Disillusioned "Right Wing" blogger Rick Moran, recently bemoaning what he sees as the rise of an "anti-reason" movement on the far right, may have put it best when he asked, "What is it that possesses certain conservatives to fool themselves so spectacularly into believing that they can create a majority out of a minority?"

His definition of "anti-reason" conservatives, who now anchor the right-wing media, seemed dead-on, as well: "[T]hose who reject reality in favor of persecution complexes, wildly exaggerated hyperbole, and a frightening need for vengeance against their imagined 'enemies.' "
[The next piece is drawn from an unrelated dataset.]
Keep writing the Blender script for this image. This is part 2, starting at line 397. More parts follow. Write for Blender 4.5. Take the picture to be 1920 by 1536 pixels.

Moran actually penned that lament before the votes were counted in the NY-23 congressional race. And incredibly, the "anti-reason" fanatics Moran described were encouraged by the results in Upstate New York, which, in a strange way, actually made sense. Of course anti-reason conservatives would celebrate as a victory the fact that a district that hadn't elected a Democrat to Congress in nearly 150 years did so last week. Of course they'd announce that it was good news that by backing a candidate who did not even live in the district and who, according to a local newspaper editorial board, was woefully ill-informed about local issues, the movement had helped toss a Republican seat to the Democrats.

Anti-reason conservatives watched Hoffman go down in defeat and immediately announced they were going to target more Republican candidates, which means the right-wing media stand poised to unleash even more wingnuttery on the GOP establishment.

Grab the popcorn. This is going to be fun to watch.